-- SUPPLIED DATA start --
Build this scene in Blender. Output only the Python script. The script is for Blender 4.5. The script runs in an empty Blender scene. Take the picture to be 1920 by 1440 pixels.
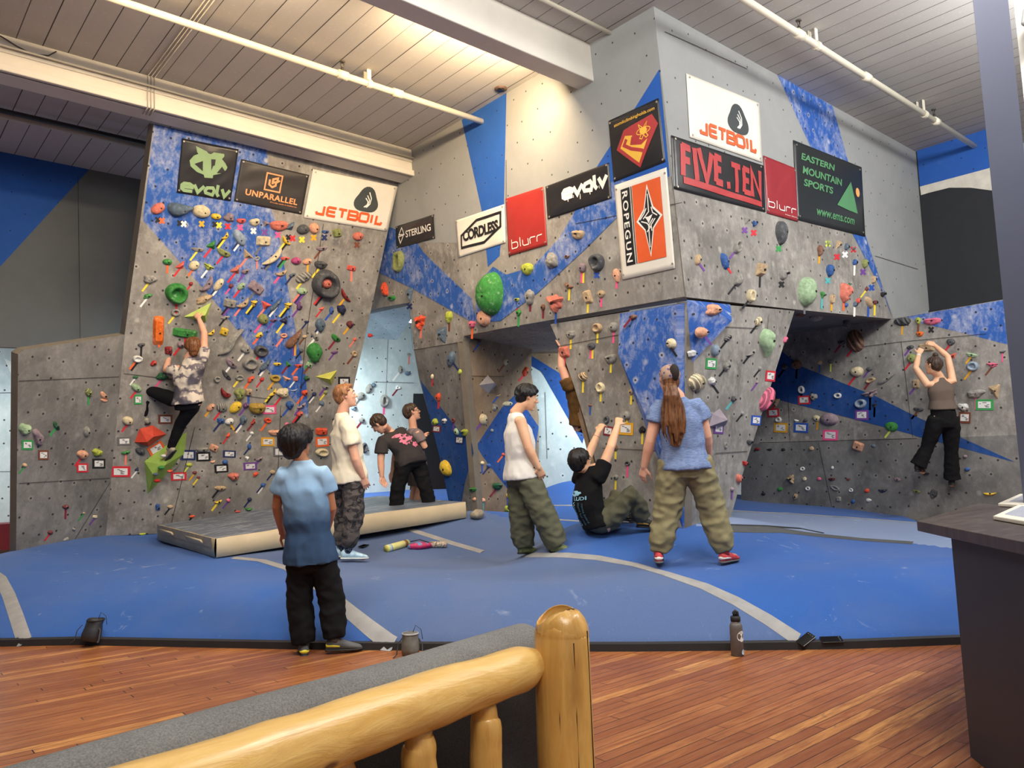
import bpy, bmesh, math, random
import numpy as np
from mathutils import Vector, Matrix, noise
random.seed(7)
C = bpy.context.scene.collection
S = bpy.context.scene
# ---------------------------------------------------------------- camera
F, YAW, PITCH, ROLL, CAMH = 1468.69, math.radians(40.6777), math.radians(6.02025), math.radians(-1.83703), 1.35
fw = np.array([math.sin(YAW)*math.cos(PITCH), math.cos(YAW)*math.cos(PITCH), math.sin(PITCH)])
rt = np.cross(fw, [0, 0, 1.0]); rt /= np.linalg.norm(rt)
up = np.cross(rt, fw)
RT = math.cos(ROLL)*rt + math.sin(ROLL)*up
UP = -math.sin(ROLL)*rt + math.cos(ROLL)*up
FW = fw
CAM = np.array([0, 0, CAMH])
cd = bpy.data.cameras.new('camera'); cam = bpy.data.objects.new('camera', cd); C.objects.link(cam)
cd.sensor_fit = 'HORIZONTAL'; cd.sensor_width = 36; cd.lens = F/1920*36
cam.matrix_world = Matrix((( RT[0], UP[0], -FW[0], 0), (RT[1], UP[1], -FW[1], 0), (RT[2], UP[2], -FW[2], CAMH), (0, 0, 0, 1)))
cd.clip_start = 0.05
S.camera = cam
# ---------------------------------------------------------------- world, lights, exposure
S.view_settings.view_transform = 'Standard'; S.view_settings.look = 'None'
S.view_settings.gamma = 1; S.view_settings.use_curve_mapping = False
S.view_settings.exposure = EXPOSURE = 0.0
w = bpy.data.worlds.new('world'); S.world = w; w.use_nodes = True
w.node_tree.nodes['Background'].inputs[0].default_value = (0.80, 0.86, 0.92, 1)
w.node_tree.nodes['Background'].inputs[1].default_value = 0.30
def area(name, loc, target, sx, sy, power, col):
    l = bpy.data.lights.new(name, 'AREA'); l.shape = 'RECTANGLE'; l.size = sx; l.size_y = sy
    l.energy = power; l.color = col
    o = bpy.data.objects.new(name, l); C.objects.link(o); o.location = loc
    o.rotation_euler = (Vector(target)-Vector(loc)).to_track_quat('-Z', 'Y').to_euler()
    return o
area('hall_light_a', (4.2, 0.6, 5.6), (6.2, 4.2, 1.5), 2.6, 1.0, 330, (1.0, 0.97, 0.92))
area('hall_light_b', (8.6, 0.4, 5.6), (9.5, 3.6, 1.6), 2.6, 1.0, 260, (1.0, 0.98, 0.94))
area('hall_light_c', (1.0, 4.0, 5.5), (3.6, 8.0, 1.5), 2.4, 1.0, 230, (1.0, 0.95, 0.88))
area('sofa_light', (0.2, -1.2, 4.6), (1.5, 2.0, 0.4), 1.6, 1.0, 120, (1.0, 0.93, 0.82))
area('beam_flood_a', (4.75, 5.82, 5.56), (4.75, 7.6, 4.4), 1.7, 0.10, 120, (1.0, 0.72, 0.42))
area('beam_flood_b', (2.2, 5.82, 5.56), (2.2, 7.6, 4.4), 1.7, 0.10, 95, (1.0, 0.74, 0.46))
area('added_ceiling_fill', (7.6, 1.2, 4.7), (7.6, 1.2, 6.0), 3.0, 1.6, 120, (1.0, 0.99, 0.97))  # added upward fill to brighten the right-hand ceiling, not a known fixture
# ---------------------------------------------------------------- pixel rays (frame 1920 x 1440)
def ray(x, y):
    return RT*((x-960)/F) - UP*((y-720)/F) + FW
def at(x, y, d):
    return CAM + ray(x, y)*d
def hit(x, y, pl):
    d = ray(x, y); p, n = pl
    return CAM + d*(np.dot(n, p-CAM)/np.dot(n, d))
def pz(x, y, z): return hit(x, y, (np.array([0, 0, z]), np.array([0, 0, 1.0])))
def proj(P):
    q = np.asarray(P, float)-CAM; z = q@FW
    return 960+F*(q@RT)/z, 720-F*(q@UP)/z
def plane(p, n):
    n = np.array(n, float); n /= np.linalg.norm(n); p = np.array(p, float)
    if np.dot(n, CAM-p) < 0: n = -n
    return p, n
def plane3(a, b, c): return plane(a, np.cross(np.array(b)-np.array(a), np.array(c)-np.array(a)))
def V(*a): return np.array(a, float)
def nrm(v):
    v = np.asarray(v, float); return v/(np.linalg.norm(v)+1e-12)
# ---------------------------------------------------------------- mesh builder
class MB:
    def __init__(s): s.v = []; s.f = []; s.m = []; s.uv = {}
    def add(s, vs, fs, m=0):
        k = len(s.v); s.v += [tuple(map(float, q)) for q in vs]
        s.f += [tuple(i+k for i in f) for f in fs]; s.m += [m]*len(fs)
        return k
    def poly(s, pts, m=0): s.add(pts, [tuple(range(len(pts)))], m)
    def slab(s, pts, n, t, m=0, ms=None):
        pts = [np.array(p, float) for p in pts]; n = np.array(n, float); k = len(pts)
        nn = np.zeros(3)
        for i in range(k): nn += np.cross(pts[i], pts[(i+1) % k])
        if np.dot(nn, n) < 0: pts = pts[::-1]
        s.add(pts+[p-n*t for p in pts], [tuple(range(k))], m)
        b = len(s.v)-2*k
        sd = [(i, i+k, (i+1) % k+k, (i+1) % k) for i in range(k)]+[tuple(range(2*k-1, k-1, -1))]
        s.f += [tuple(i+b for i in f) for f in sd]; s.m += [m if ms is None else ms]*len(sd)
    def box(s, c, d, ax=None, m=0):
        c = np.array(c, float); ax = np.eye(3) if ax is None else np.array(ax, float)
        vs = [c+ax[0]*d[0]/2*i+ax[1]*d[1]/2*j+ax[2]*d[2]/2*k for i in (-1, 1) for j in (-1, 1) for k in (-1, 1)]
        s.add(vs, [(0, 1, 3, 2), (4, 6, 7, 5), (0, 4, 5, 1), (2, 3, 7, 6), (0, 2, 6, 4), (1, 5, 7, 3)], m)
    def tube(s, pts, rad, seg=10, m=0, side=None, flat=1.0, cap=True, rnd=False):
        pts = [np.array(p, float) for p in pts]; n = len(pts)
        if not hasattr(rad, '__len__'): rad = [rad]*n
        if rnd:                                                    # rounded ends
            d0 = nrm(pts[0]-pts[1]); d1 = nrm(pts[-1]-pts[-2])
            a, b = rad[0], rad[-1]
            pts = [pts[0]+d0*a*.95, pts[0]+d0*a*.7]+pts+[pts[-1]+d1*b*.7, pts[-1]+d1*b*.95]
            rad = [a*.3, a*.72]+list(rad)+[b*.72, b*.3]; n += 4
        T = [nrm(pts[min(i+1, n-1)]-pts[max(i-1, 0)]) for i in range(n)]
        u = np.array(side, float) if side is not None else np.cross(T[0], [0, 0, 1.0])
        if np.linalg.norm(np.cross(u, T[0])) < 1e-3: u = np.cross(T[0], [1.0, 0.1, 0])
        vs = []
        for i in range(n):
            u = nrm(u-T[i]*np.dot(u, T[i])); v = np.cross(T[i], u)
            r = rad[i]; ra, rb = r if hasattr(r, '__len__') else (r, r*flat)
            for k in range(seg):
                a = 2*math.pi*k/seg
                vs.append(pts[i]+u*ra*math.cos(a)+v*rb*math.sin(a))
        fs = [(i*seg+k, i*seg+(k+1) % seg, (i+1)*seg+(k+1) % seg, (i+1)*seg+k) for i in range(n-1) for k in range(seg)]
        if cap: fs += [tuple(range(seg-1, -1, -1)), tuple(range((n-1)*seg, n*seg))]
        s.add(vs, fs, m)
    def ball(s, c, r, ax=None, m=0, nu=14, nv=9):
        c = np.array(c, float); r = (r, r, r) if not hasattr(r, '__len__') else r
        ax = np.eye(3) if ax is None else np.array(ax, float)
        vs = [c+ax[2]*r[2]]
        for j in range(1, nv):
            t = math.pi*j/nv
            for i in range(nu):
                a = 2*math.pi*i/nu
                vs.append(c+ax[0]*r[0]*math.sin(t)*math.cos(a)+ax[1]*r[1]*math.sin(t)*math.sin(a)+ax[2]*r[2]*math.cos(t))
        vs.append(c-ax[2]*r[2]); L = len(vs)-1
        fs = [(0, 1+i, 1+(i+1) % nu) for i in range(nu)]
        for j in range(nv-2):
            for i in range(nu):
                a = 1+j*nu+i; b = 1+j*nu+(i+1) % nu
                fs.append((a, a+nu, b+nu, b))
        fs += [(1+(nv-2)*nu+i, L, 1+(nv-2)*nu+(i+1) % nu) for i in range(nu)]
        s.add(vs, fs, m)
    def grid(s, P, m=0, mf=None):
        h, w_ = len(P), len(P[0]); k = len(s.v)
        s.v += [tuple(map(float, q)) for row in P for q in row]
        for j in range(h-1):
            for i in range(w_-1):
                s.f.append((k+j*w_+i, k+j*w_+i+1, k+(j+1)*w_+i+1, k+(j+1)*w_+i)); s.m.append(mf(j, i) if mf else m)
    def build(s, name, mats, parent=None, smooth=False, bevel=0, uvf=None, origin=None, seg=2, fix=False):
        me = bpy.data.meshes.new(name)
        o0 = np.zeros(3) if origin is None else np.array(origin, float)
        me.from_pydata([tuple(np.array(q)-o0) for q in s.v], [], s.f)
        for q in (mats if isinstance(mats, (list, tuple)) else [mats]): me.materials.append(q)
        for p, mi in zip(me.polygons, s.m): p.material_index = mi; p.use_smooth = smooth
        if uvf is not None:
            uv = me.uv_layers.new(name='UVMap')
            for l in me.loops:
                q = s.v[l.vertex_index]; uv.data[l.index].uv = uvf(np.array(q))
        me.validate()
        if fix:
            bm = bmesh.new(); bm.from_mesh(me); bmesh.ops.recalc_face_normals(bm, faces=bm.faces); bm.to_mesh(me); bm.free()
        o = bpy.data.objects.new(name, me); C.objects.link(o); o.location = tuple(o0)
        if bevel:
            b = o.modifiers.new('bevel', 'BEVEL'); b.width = bevel; b.segments = seg; b.limit_method = 'ANGLE'; b.angle_limit = 0.6
        if parent is not None:
            o.parent = parent; o.location = tuple(o0-np.array(parent.location))
        return o
def tag(o, label=None, cat=None, group=None, kind=None):
    if label: o['label'] = label
    if cat: o['category'] = cat
    if group: o['group'] = group
    if kind: o['kind'] = kind
    return o
def empty(name, loc, label=None, cat=None, group=None):
    o = bpy.data.objects.new(name, None); C.objects.link(o); o.location = tuple(map(float, loc)); o.empty_display_size = .1
    return tag(o, label, cat, group)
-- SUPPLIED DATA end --
**WORK INSTRUCTIONS**
Scan the data for the word "scene" and copy every line where it shows up.

**THE SOLUTION**
Build this scene in Blender. Output only the Python script. The script is for Blender 4.5. The script runs in an empty Blender scene. Take the picture to be 1920 by 1440 pixels.
C = bpy.context.scene.collection
S = bpy.context.scene